Before I joined Liquid Web, I had taken a year off. After twenty years of working crazy hours, it felt luxurious to step back and think critically and strategically about what I wanted to work on next. Over that time, I spoke with a lot of friends – collecting advice not so much about what I should do next but more about how to think about my next thing.
The best advice I got was this simple line: “Go where your unique value adds the most.”
When you think about it, it’s brilliant. Not just from a negotiating perspective, when it comes to your salary or role. It’s brilliant because it makes so much sense but it’s often a way of thinking we ignore.
Unique Value
Honestly, let’s start with “unique value.” Do you know what makes you unique? Do you know what you do that others don’t? Do you know what comes easy to you that takes a lot more work for others? If we can’t figure out our own unique value, we’re going to have a hard time following this advice, right?
Our own insecurities get in the way. That’s not just a me thing. It’s everyone. We don’t think of ourselves as unique – and if we start believing this, it’s hard to figure out how we stand out.
More than insecurities, we often take a lot of what we’re good at for granted. “Everyone can do this. I’m not that special.”
So step one has to be figuring our own unique value. That could take you hours, days, weeks, months or years. However long it takes you, it’s important to figure out.

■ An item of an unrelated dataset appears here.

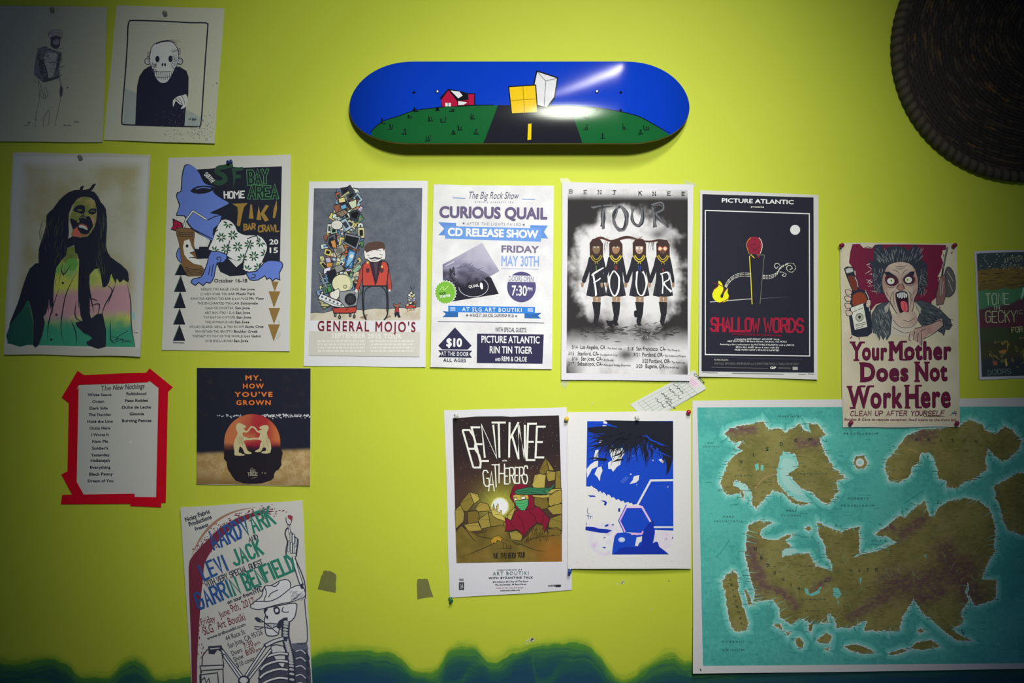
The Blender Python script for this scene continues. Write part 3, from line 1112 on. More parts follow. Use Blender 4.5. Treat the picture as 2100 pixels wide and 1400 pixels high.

One of the things I spend a lot of time doing – with friends and members of my team – is helping people see what their unique value is because it’s easier to see it from the outside.
Adds the Most
If you get past the unique value part of this advice, the next bit of work is to figure out the kind of role and kind of organization where your unique value adds the most. In my case, there was a fantastic company that wanted to build some new products in a realm I knew well. I had context. I had deep experience building new products. I had deep experience building teams from scratch to create and launch new products. And I had experience building platforms – online hosted software. On top of that, I tell stories – before, during and after we build and launch new products. For this company, the fit made a lot of sense.
But it also means that if you want to know where you’ll add the most, you don’t just take the first thing that appears. You have to dig into multiple environments to figure out where you can add the most. I spent the summer before making that decision collaborating with three other companies. And in each, I was evaluating the “adds the most.”
It’s amazing how many companies don’t know how to leverage the people they hire to get the most out of them. This isn’t related to the companies I have worked for. It’s related to every company I’ve consulted with, advise, helped, counseled or been on their boards. In general, we put people in a slot and then walk away. And we learn, years later, that they could do so much more than we ever knew.
So the “adds the most” part also means finding a company that knows how to break out of their own initial conceptions and misconceptions. They have to know how to get the most out of people. You can’t teach them that.
But if you find it, you know you’re likely in a good spot.
Go There
The last part is the first part of the advice. Go there. What happens if they don’t come looking for you? You go to them. You make the pitch. Whether it’s a consulting gig, a volunteer gig, or applying for a role. It really doesn’t matter. If you’ve figured out that your unique value can add the most for that organization, part of your work is figuring out how to get involved there.
I will say this, companies prefer to hire non-strangers. So in almost every case, I’ve made the recommendation to the folks I’ve helped find positions: find ways to collaborate and work with them so that you no longer are a stranger.
So today I leave you with this simple advice: Go where your unique value adds the most. If you’re not there right now, start connecting with others so you can get yourself there. It’s the best thing I’ve ever heard and maybe the best thing I’ve ever shared.